И все-таки наивно было бы думать, что таких результатов, «группа» добивалась, искрение желая добра Советской власти. Слободского батюшку к той же кампании сопричислили, а он настроен был куда менее лояльно, говорил будто бы: «Сколько на Советскую власть ни работай, а все равно жрать нечего. На нее, как на помойную яму, не навалишь хламу».
Да и у Евгения Вахромеева вырывалось иногда подлинное отношение к тем, кого он решил не только терпеть, но и поддерживать. Редкий в делах подобного рода факт – против него наиболее активно свидетельствовал дьякон той же прилуцкой церкви: «Я рассказал о героях гражданской войны, о том, как мы били белых, а Вахромеев сказал: «Полно брехать чего не знаешь». Он также призывал жестоко расправляться с иудами-предателями в нашей церковной среде, сторонниками Советской власти».
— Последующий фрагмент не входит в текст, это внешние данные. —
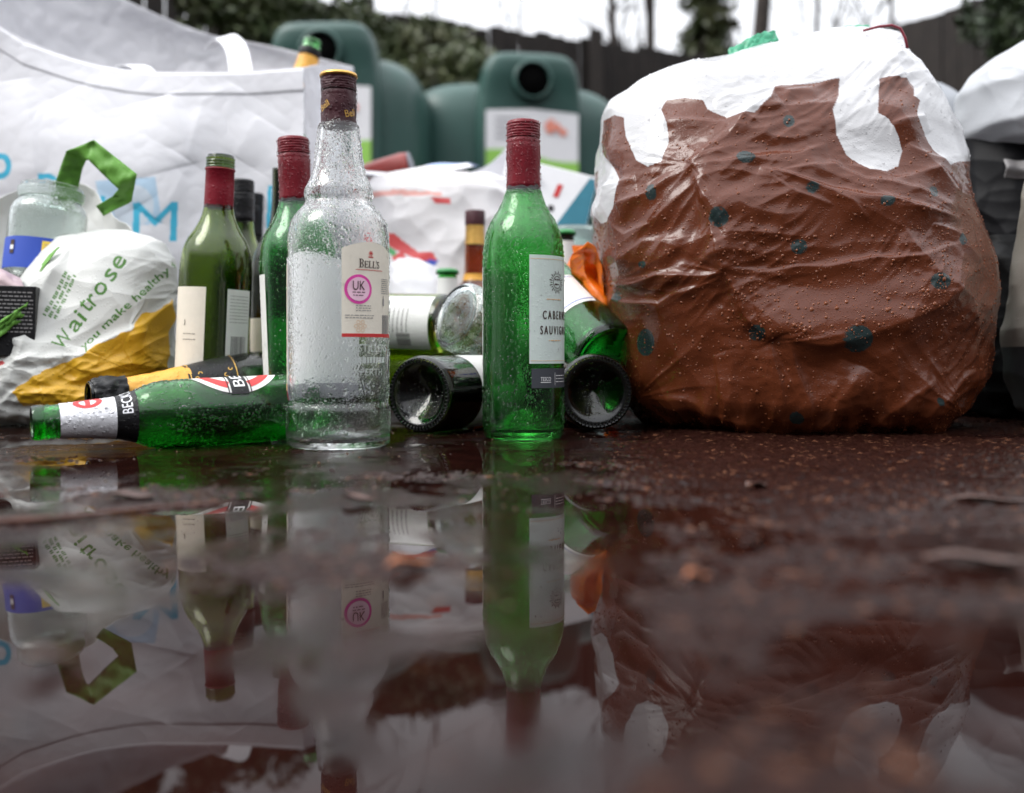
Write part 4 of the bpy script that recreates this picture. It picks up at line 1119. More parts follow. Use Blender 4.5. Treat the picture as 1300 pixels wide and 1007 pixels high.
wt_rows = [(292, 120, 160, .004, .01), (297, 96, 195, .02, .02), (308, 74, 212, .045, .03), (325, 62, 219, .065, .04), (350, 48, 220, .08, .05), (380, 34, 221, .09, .06), (410, 18, 221, .10, .07), (440, -20, 220, .11, .08), (470, -80, 218, .115, .08),
           (500, -110, 214, .115, .08), (520, -100, 208, .11, .08), (531, -70, 190, .09, .06), (535.8, 0, 120, .02, .02)]
loft(wt_rows, 1.17, 420, 60, 420, 0.85, 8, wt_disp, wt_color, 'bag_film', M['wt'], wt)
# raised back rim of the bag curving behind the jar
def cloth(name, ctrl, mat, parent=None, nu=80, nv=50, colorfn=None, disp=0.002, thick=0.0006, seed=0, dispfn=None):
    """sheet through a grid of control points ctrl[v][u] (photo x, y, distance)"""
    C = np.array([[list(P(*q)) for q in row] for row in ctrl])
    def resample(A, n, axis):
        A = np.moveaxis(A, axis, 0); k = A.shape[0]; t = np.linspace(0, k - 1, n); i = np.clip(t.astype(int), 0, k - 2); f = (t - i)[:, None, None]
        p0, p1, p2, p3 = A[np.maximum(i - 1, 0)], A[i], A[i + 1], A[np.minimum(i + 2, k - 1)]
        o_ = 0.5 * (2 * p1 + (p2 - p0) * f + (2 * p0 - 5 * p1 + 4 * p2 - p3) * f ** 2 + (3 * p1 - p0 - 3 * p2 + p3) * f ** 3)
        return np.moveaxis(o_, 0, axis)
    G = resample(resample(C, nv, 0), nu, 1)
    n = normals_of(G); px, py = proj(G)
    dd = disp * (ridged(G[..., 0] * 11 + seed, G[..., 2] * 11, G[..., 1] * 8, 3))
    if dispfn: dd = dd + dispfn(px, py, G)
    G = G + n * dd[..., None]
    G[..., 2] = np.maximum(G[..., 2], 0.001)
    col = (colorfn(px, py, G) if colorfn else np.ones(px.shape + (3,)) * np.array([0.74, 0.74, 0.72])).reshape(-1, 3)
    o_ = mesh_obj(name, G.reshape(-1, 3), grid_faces(nu, nv), mat, parent, colors=col)
    s_ = o_.modifiers.new('thickness', 'SOLIDIFY'); s_.thickness = thick; s_.offset = 0
    return o_
cloth('bag_mouth', [[(-60, 300, 1.16), (-25, 266, 1.20), (20, 243, 1.24), (70, 229, 1.26), (110, 236, 1.26), (140, 268, 1.24), (165, 292, 1.18)],
                    [(-70, 330, 1.12), (-35, 300, 1.20), (20, 290, 1.26), (70, 280, 1.28), (115, 280, 1.27), (145, 300, 1.24), (180, 306, 1.17)],
                    [(-80, 420, 1.08), (-35, 400, 1.16), (20, 390, 1.24), (70, 380, 1.26), (120, 370, 1.25), (155, 350, 1.22), (195, 335, 1.16)]], M['wt'], wt, seed=2)
# its green handle
pairs = [((62, 262), (96, 268), 1.21), ((69, 236), (99, 242), 1.20), ((77, 211), (104, 216), 1.185), ((84, 192), (109, 204), 1.17), ((119, 178), (112, 203), 1.155), ((146, 199), (131, 222), 1.15), ((174, 221), (151, 241), 1.145), ((167, 256), (142, 250), 1.16), ((131, 274), (122, 262), 1.175)]
HV = []
for k_ in range(len(pairs) - 1):
    for q_ in range(6 + (k_ == len(pairs) - 2)):
        f_q = q_ / 6; (a0, b0, d0), (a1, b1, d1) = pairs[k_], pairs[k_ + 1]
        for u_ in np.linspace(0, 1, 9):
            pa = [a0[i_] + (a1[i_] - a0[i_]) * f_q for i_ in (0, 1)]; pb_ = [b0[i_] + (b1[i_] - b0[i_]) * f_q for i_ in (0, 1)]
            dq = d0 + (d1 - d0) * f_q + 0.004 * math.sin(u_ * 5 + k_ * 1.7) * (0.5 + 0.5 * math.cos(f_q * 6.28)) + 0.0012 * float(noise(u_ * 6, (k_ + f_q) * 1.7, 0.4))
            HV.append(list(P(pa[0] + (pb_[0] - pa[0]) * u_, pa[1] + (pb_[1] - pa[1]) * u_, dq)))
hd_ = mesh_obj('handle', HV, grid_faces(9, len(HV) // 9), 'handle_green', wt)
sm_ = hd_.modifiers.new('thickness', 'SOLIDIFY'); sm_.thickness = 0.0008

jr = thing('glass_jar', 'wet clear jar with blue and yellow label sitting in the mouth of the green-printed bag', 'jar')
JAR2 = smooth_prof([(0.036, 0), (0.041, 0.004), (0.0425, 0.015), (0.0425, 0.075), (0.041, 0.088), (0.0360, 0.096), (0.0335, 0.100), (0.034, 0.112), (0.034, 0.116)], 5)
shell(JAR2, 'g_jar', jr, 0.004, 0.003)
threads(jr, 'g_jar', 0.0342, 0.101, 0.112)
a = patch('label', JAR2, -80, 95, 0.012, 0.048, 'blue', jr)
Ink(JAR2).bar(42, 0.035, 0.032, 0.018).build('yellow_panel', 'yellow_ink', a)
Ink(JAR2).bar(42, 0.020, 0.032, 0.010).build('pale_panel', 'sky_blue', a)
Ink(JAR2, 0.001).lines(42, 0.040, 0.026, 4, 0.0035).lines(42, 0.022, 0.026, 2, 0.003).build('small_print', 'blue', a)
Ink(JAR2, 0.001).bar(-26, 0.0385, 0.006, 0.010).bar(-26, 0.0300, 0.006, 0.004).build('dark_figure', 'brown_ink', a)
Ink(JAR2, 0.0012).bar(-26, 0.0350, 0.005, 0.005).build('pale_figure', 'white_ink', a)
p = P(52, 361, 1.165); tilt(jr, p, lean=(R(4), R(-6)))
cr_ = thing('printed_carton', 'dark carton covered in small white print at the left edge under the jar', 'carton')
bxo = box('carton_body', (0.085, 0.05, 0.075), 'black_paper', cr_, 0.001)
V, Fc = [], []
rr_ = random.Random(2)
for k in range(11):
    x = -0.040
    while x < 0.039:
        l = rr_.uniform(0.002, 0.006); z = 0.030 - k * 0.0042
        V += [(x, -0.0254, z), (min(x + l, 0.040), -0.0254, z), (min(x + l, 0.040), -0.0254, z + 0.0014), (x, -0.0254, z + 0.0014)]; q = len(V) - 4; Fc.append((q, q + 1, q + 2, q + 3)); x += l + 0.0012
mesh_obj('small_print', V, Fc, 'grey_ink', bxo, smooth=False)
tilt(cr_, P(-3, 408, 1.075), lean=(R(1), 0), spin=R(14))
cloth('tissue', [[(-30, 338, 1.10), (0, 342, 1.09), (25, 352, 1.09)], [(-30, 360, 1.08), (5, 358, 1.07), (32, 372, 1.07)], [(-30, 385, 1.08), (5, 380, 1.07), (36, 374, 1.08)]],
      M['wt'], None, 40, 30, lambda px, py, G: np.ones(px.shape + (3,)) * np.array([0.48, 0.36, 0.38]), 0.004, seed=5)
tag(bpy.data.objects['tissue'], 'crumpled pinkish wrapper below the blue-labelled jar', 'wrapper')
ribbon('green_strap', [P(70, 318, 1.10), P(52, 342, 1.09), P(36, 366, 1.085), P(28, 372, 1.085)], [(0.010, 0, 0.008)] * 4, 'handle_green', None, 0.001, 6, 0.001)
tag(bpy.data.objects['green_strap'], 'green plastic strap running down beside the blue-labelled jar', 'strap')
ribbon('green_film', [P(-20, 428, 1.05), P(0, 418, 1.05), P(18, 405, 1.055), P(32, 396, 1.06)], [(0.006, 0, 0.020)] * 4, 'handle_green', None, 0.001, 6, 0.006)
tag(bpy.data.objects['green_film'], 'scrap of crumpled green film in front of the dark carton', 'wrapper')

# ================================================================== BIG WHITE BAG
sb = thing('shopping_bag', 'huge white fabric bag with pale blue PRIMARK lettering towering over the bottles at left', 'bag')
def ytop_front(x): return np.interp(x, [-160, -60, 0, 30, 60, 90, 120, 160, 200, 250, 320, 386], [-70, -8, 33, 52, 62, 72, 80, 87, 91, 92, 90, 86])
def pk_color(px, py, G):
    c = np.ones(px.shape + (3,)) * np.array([0.79, 0.79, 0.82])
    # pale logo square
    sq = in_poly(px, py, [(124, 232), (198, 226), (206, 284), (132, 290)])
    c = np.where(sq[..., None], np.array([0.50, 0.66, 0.80]), c)
    ci = ((px - 170) / 26) ** 2 + ((py - 262) / 26) ** 2 < 1
    c = np.where((ci & sq)[..., None], np.array([0.66, 0.73, 0.80]), c)
    m = np.zeros(px.shape, bool)
    for s_, x_, yb, w_, h_ in (('P', -16, 254, 33, 58), ('R', 50, 276, 34, 54), ('I', 128, 300, 6, 50), ('M', 168, 307, 56, 49), ('A', 246, 306, 40, 46), ('R', 298, 300, 30, 50), ('K', 338, 290, 32, 54)):
        m |= text_mask(px, py, s_, (x_, yb), (w_, -w_ * 0.02), (2, -h_))
    c = np.where(m[..., None], np.array([0.07, 0.50, 0.70]), c)
    return c
def pk_disp(px, py, G):
    hem = np.clip((py - ytop_front(px) - 2) / 3, 0, 1) * np.clip((ytop_front(px) + 31 - py) / 2.5, 0, 1)
    dd = -0.0022 * hem
    dd += 0.004 * noise(G[..., 0] * 7, G[..., 2] * 5, 1)
    for pts, a_, w_ in (([(215, 120), (235, 190), (240, 210)], 8, 20), ([(30, 100), (45, 180), (50, 240)], 7, 18), ([(240, 205), (260, 130), (300, 110)], 5, 18), ([(300, 200), (330, 150)], 4, 20), ([(240, 205), (200, 280)], 5, 20), ([(100, 110), (130, 200), (180, 260)], 4, 26)):
        dd -= fold(px, py, pts, a_ * 0.001, w_)
    return dd * 1.0
M['pk'] = sheet('white_fabric', 0.55, 0.16, 300, 600, 0.22, 0.3, 0.3, (0.25, 0.3))
fp = []
xs_ = [-160, -60, 0, 60, 120, 190, 250, 320, 386]
for f in (0, 0.12, 0.3, 0.55, 0.8, 1.0):
    row = []
    for i, x in enumerate(xs_):
        yt = float(ytop_front(x)); dz = 1.45 + 0.03 * math.sin(i * 1.1) * f * (1 - f) * 2 - 0.04 * math.sin(math.pi * f)
        yb = HY + F * CH / 1.45
        row.append((x, yt + (yb - yt) * f, dz))
    fp.append(row)
cloth('front_panel', fp, M['pk'], sb, 560, 460, pk_color, 0.0006, 0.0012, 1, pk_disp)
cloth('side_panel', [[(386, 86, 1.45), (408, 82, 1.60), (430, 84, 1.75), (449, 86, 1.90)], [(386, 180, 1.45), (410, 180, 1.62), (432, 180, 1.77), (452, 180, 1.92)], [(386, 350, 1.45), (410, 350, 1.60), (432, 350, 1.75), (450, 350, 1.90)], [(386, 518, 1.45), (410, 509, 1.60), (432, 504, 1.75), (450, 501, 1.90)]],
      M['pk'], sb, 60, 120, lambda px, py, G: np.ones(px.shape + (3,)) * np.array([0.79, 0.79, 0.82]), 0.002, 0.0012, 3)
cloth('back_panel', [[(-180, -210, 1.95), (0, -75, 1.95), (80, -38, 1.95), (160, 0, 1.95), (215, 25, 1.95), (252, 39, 1.95), (275, 46, 1.95), (300, 50, 1.94), (360, 62, 1.92), (449, 85, 1.90)],
                     [(-180, 100, 1.95), (0, 100, 1.97), (80, 110, 1.98), (160, 110, 1.98), (215, 120, 1.98), (252, 120, 1.97), (275, 120, 1.97), (300, 120, 1.96), (360, 140, 1.94), (452, 180, 1.92)],
                     [(-180, 500, 1.95), (0, 500, 1.95), (80, 500, 1.95), (160, 500, 1.95), (215, 500, 1.95), (252, 500, 1.95), (275, 500, 1.95), (300, 500, 1.94), (360, 500, 1.92), (450, 501, 1.90)]],
      M['pk'], sb, 200, 120, lambda px, py, G: np.ones(px.shape + (3,)) * np.array([0.79, 0.79, 0.82]), 0.0015, 0.0012, 4)
cloth('side_panel', [[(-160, -70, 1.45), (-170, -140, 1.70), (-180, -210, 1.95)], [(-160, 200, 1.45), (-170, 200, 1.70), (-180, 200, 1.95)], [(-160, 518, 1.45), (-170, 508, 1.70), (-180, 500, 1.95)]],
      M['pk'], sb, 30, 60, lambda px, py, G: np.ones(px.shape + (3,)) * np.array([0.79, 0.79, 0.82]), 0.002, 0.0012, 5)
M['strap'] = plain('white_webbing', (0.82, 0.82, 0.85), 0.6)
ribbon('handle', [P(270, 60, 1.90), P(284, 48, 1.84), P(299, 60, 1.66), P(306, 92, 1.50), P(306, 120, 1.48)], [(0.034, 0.0, 0.010)] * 5, 'strap', sb, 0.002)
ribbon('handle', [P(186, 92, 1.50), P(176, 84, 1.52), P(160, 84, 1.56), P(150, 100, 1.60)], [(0.030, 0, 0.0)] * 4, 'strap', sb, 0.002)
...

А кто же ты, дьякон, если не Иуда? Как можно назвать того, кто своего духовного наставника передал в руки палачей? Не думаю, что пошли тебе впрок энкэвэдэвские сребреники. Таких тоже душили. Во вторую очередь.
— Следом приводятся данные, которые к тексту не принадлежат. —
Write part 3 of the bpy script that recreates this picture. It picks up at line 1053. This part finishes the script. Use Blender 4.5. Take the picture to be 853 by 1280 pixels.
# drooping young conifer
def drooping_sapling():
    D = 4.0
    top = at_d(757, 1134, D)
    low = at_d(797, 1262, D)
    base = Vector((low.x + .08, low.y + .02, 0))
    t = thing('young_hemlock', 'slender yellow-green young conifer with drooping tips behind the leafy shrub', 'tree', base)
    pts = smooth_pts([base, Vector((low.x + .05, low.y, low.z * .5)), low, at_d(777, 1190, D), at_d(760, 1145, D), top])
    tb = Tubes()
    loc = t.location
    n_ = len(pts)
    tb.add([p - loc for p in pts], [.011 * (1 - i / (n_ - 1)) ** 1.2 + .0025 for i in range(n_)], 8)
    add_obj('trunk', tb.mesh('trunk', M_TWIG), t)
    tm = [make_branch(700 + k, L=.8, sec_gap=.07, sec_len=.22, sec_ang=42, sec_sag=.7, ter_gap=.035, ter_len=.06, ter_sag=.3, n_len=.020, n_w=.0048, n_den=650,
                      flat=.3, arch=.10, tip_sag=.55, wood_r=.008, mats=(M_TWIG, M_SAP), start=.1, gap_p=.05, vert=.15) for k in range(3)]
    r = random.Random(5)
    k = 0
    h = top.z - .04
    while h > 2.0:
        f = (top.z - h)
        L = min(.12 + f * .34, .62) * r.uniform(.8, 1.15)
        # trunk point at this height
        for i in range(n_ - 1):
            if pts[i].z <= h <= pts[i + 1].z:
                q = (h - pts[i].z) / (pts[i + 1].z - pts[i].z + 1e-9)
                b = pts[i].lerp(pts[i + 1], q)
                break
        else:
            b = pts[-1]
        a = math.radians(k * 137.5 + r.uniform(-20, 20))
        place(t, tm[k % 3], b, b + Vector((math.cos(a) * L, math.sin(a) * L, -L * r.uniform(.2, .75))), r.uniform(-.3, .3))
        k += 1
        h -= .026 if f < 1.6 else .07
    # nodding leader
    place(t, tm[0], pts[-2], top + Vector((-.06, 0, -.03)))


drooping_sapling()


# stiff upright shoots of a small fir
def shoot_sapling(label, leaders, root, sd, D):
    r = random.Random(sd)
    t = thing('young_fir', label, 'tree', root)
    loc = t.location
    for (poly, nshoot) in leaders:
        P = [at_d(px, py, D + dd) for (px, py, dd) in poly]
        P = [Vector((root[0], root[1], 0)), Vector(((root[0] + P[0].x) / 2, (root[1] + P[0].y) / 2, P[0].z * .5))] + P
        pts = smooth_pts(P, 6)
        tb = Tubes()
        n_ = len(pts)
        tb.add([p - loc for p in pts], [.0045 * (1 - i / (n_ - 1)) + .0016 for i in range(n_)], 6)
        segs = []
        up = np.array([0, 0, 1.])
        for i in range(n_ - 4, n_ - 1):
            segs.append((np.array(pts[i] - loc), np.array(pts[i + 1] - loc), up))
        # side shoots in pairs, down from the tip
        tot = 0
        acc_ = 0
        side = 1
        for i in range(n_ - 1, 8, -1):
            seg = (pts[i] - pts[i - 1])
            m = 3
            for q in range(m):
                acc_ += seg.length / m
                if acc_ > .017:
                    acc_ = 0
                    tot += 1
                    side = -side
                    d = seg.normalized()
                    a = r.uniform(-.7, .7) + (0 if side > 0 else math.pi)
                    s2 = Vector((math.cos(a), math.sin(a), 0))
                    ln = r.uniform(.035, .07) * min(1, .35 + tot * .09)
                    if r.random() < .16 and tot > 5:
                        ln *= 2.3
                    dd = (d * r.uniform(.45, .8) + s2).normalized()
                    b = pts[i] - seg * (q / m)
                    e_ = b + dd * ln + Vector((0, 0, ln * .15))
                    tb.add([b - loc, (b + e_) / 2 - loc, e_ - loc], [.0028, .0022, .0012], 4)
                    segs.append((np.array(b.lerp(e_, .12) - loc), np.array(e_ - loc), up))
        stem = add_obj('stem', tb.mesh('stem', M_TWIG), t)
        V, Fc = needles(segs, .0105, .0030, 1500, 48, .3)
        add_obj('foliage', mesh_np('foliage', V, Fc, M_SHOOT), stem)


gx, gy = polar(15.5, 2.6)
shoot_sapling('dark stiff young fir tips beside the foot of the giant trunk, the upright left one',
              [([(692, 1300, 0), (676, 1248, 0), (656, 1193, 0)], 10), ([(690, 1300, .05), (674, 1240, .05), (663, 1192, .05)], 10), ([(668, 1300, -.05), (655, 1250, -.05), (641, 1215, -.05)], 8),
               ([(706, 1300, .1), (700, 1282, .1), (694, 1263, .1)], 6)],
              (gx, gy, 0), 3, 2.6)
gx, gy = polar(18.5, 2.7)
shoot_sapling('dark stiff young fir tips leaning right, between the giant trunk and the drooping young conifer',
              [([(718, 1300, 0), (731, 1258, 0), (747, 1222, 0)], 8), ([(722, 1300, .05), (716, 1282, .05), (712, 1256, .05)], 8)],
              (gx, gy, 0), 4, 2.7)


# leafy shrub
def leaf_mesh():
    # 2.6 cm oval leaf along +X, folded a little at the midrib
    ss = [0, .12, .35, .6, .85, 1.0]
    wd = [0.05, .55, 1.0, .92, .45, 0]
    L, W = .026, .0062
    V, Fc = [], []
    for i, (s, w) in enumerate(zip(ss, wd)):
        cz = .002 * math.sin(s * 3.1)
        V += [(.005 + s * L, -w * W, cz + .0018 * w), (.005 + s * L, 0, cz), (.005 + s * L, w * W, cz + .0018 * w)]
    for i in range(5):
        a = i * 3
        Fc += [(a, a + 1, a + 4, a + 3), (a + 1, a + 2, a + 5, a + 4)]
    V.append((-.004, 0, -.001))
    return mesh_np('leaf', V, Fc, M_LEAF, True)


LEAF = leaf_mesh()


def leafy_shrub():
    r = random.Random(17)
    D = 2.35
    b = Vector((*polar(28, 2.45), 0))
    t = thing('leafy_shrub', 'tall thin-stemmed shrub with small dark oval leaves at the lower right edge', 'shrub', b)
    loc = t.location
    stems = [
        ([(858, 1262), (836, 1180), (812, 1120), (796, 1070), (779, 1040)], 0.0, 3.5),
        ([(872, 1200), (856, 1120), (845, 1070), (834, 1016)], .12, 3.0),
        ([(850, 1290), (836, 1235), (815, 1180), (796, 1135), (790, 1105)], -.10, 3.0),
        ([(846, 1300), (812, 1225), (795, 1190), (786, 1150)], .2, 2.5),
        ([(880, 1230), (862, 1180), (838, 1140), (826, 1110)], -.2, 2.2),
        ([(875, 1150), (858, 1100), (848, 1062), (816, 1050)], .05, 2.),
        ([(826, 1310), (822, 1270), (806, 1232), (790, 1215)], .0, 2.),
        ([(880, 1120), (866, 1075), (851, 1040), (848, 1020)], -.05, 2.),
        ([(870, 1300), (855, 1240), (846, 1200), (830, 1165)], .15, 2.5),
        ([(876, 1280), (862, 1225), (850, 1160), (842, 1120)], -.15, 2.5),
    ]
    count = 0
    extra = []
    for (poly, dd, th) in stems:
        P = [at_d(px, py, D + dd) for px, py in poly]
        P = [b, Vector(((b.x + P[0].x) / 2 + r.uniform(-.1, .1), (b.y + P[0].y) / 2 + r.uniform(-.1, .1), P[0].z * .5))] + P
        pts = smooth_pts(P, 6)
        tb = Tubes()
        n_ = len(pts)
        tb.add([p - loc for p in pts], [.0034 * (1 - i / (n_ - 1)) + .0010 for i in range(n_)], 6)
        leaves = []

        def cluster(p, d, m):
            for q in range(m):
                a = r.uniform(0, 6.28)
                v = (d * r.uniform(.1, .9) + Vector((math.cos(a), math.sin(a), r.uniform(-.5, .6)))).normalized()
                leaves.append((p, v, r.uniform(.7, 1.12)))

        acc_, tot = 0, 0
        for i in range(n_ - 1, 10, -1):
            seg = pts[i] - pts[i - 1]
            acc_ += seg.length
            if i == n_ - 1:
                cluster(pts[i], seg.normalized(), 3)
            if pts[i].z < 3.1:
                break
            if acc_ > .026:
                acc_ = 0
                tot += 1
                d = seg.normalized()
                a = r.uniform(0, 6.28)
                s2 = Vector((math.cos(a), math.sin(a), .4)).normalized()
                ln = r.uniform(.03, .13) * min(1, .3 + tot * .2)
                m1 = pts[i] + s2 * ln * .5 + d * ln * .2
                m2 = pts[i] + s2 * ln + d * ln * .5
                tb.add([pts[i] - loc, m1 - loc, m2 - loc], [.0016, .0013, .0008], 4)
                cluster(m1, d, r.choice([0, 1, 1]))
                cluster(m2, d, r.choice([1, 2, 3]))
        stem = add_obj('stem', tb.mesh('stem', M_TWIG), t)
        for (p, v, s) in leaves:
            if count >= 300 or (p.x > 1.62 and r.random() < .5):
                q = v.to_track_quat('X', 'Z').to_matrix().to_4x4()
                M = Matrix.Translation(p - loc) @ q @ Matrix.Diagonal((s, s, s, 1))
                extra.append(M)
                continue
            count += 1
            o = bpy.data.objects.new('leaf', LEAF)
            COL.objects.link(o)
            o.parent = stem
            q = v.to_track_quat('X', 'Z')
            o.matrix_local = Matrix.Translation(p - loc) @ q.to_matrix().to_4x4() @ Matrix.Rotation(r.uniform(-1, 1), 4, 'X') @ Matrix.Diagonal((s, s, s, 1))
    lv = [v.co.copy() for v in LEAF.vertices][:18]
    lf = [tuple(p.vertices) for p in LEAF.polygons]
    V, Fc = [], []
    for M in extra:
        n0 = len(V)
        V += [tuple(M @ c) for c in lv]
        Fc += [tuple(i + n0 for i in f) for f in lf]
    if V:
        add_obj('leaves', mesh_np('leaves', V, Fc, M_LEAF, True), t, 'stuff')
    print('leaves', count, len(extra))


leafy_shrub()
И сколько бы лояльности по отношению к коммунистической диктатуре ни проявляли такие, как Вахромеев, а суть-то аввакумовская, бунташная дремала в них, не умирая. Их ссылали, сажали, стреляли, но повернись тогда колесо истории – и они в долгу не остались бы, не преминули бы осуществить не сбывшуюся в свое время мечту Аввакума: «Кабы моя воля, я бы всех их перепластал во един день. Дайте срок, всех вас развешаю по дубам».
Отвел Господь. Не дал жертвам стать палачами. Вахромеев, Логинов, Рукин были расстреляны 2 октября 1937 года.
* * *
Кладбище у прилуцкой церкви – на самом берегу реки Вологды. Недавно сошел снег, и берега серые от пожухлой прошлогодней травы, но солнышко припекает уже, обещая, что в скором времени появится первая зелень. Тщедушный маленький старичок, отстояв службу в церкви, вышел погреться, отдохнуть на бережку. На нем то ли косоворотка, то ли вообще не пойми какая рванина. Большие, как у пацана, оттопыренные уши и виноватая жалкая улыбка. Таков бывший купец второй гильдии Федор Павлович Логинов. Разные мысли вертятся у старика в голове:
«Не Петербург здесь, что и говорить. Но хорошие места: спокойные и древние. Монастырь вон – испохабили его большевички, а чувствуется былое величие. Как собор монастырский, так же душу обломали всю. Спокойно бы хоть сколько пожить, уйти в скорлупу, а отец Платон ярится – борец, тоже мне. Что как моська на слона лаять? Будут еще другие времена, о которых в «Откровении» сказано: «И пришел гнев Твой и время судить мертвых... и погубить губивших землю».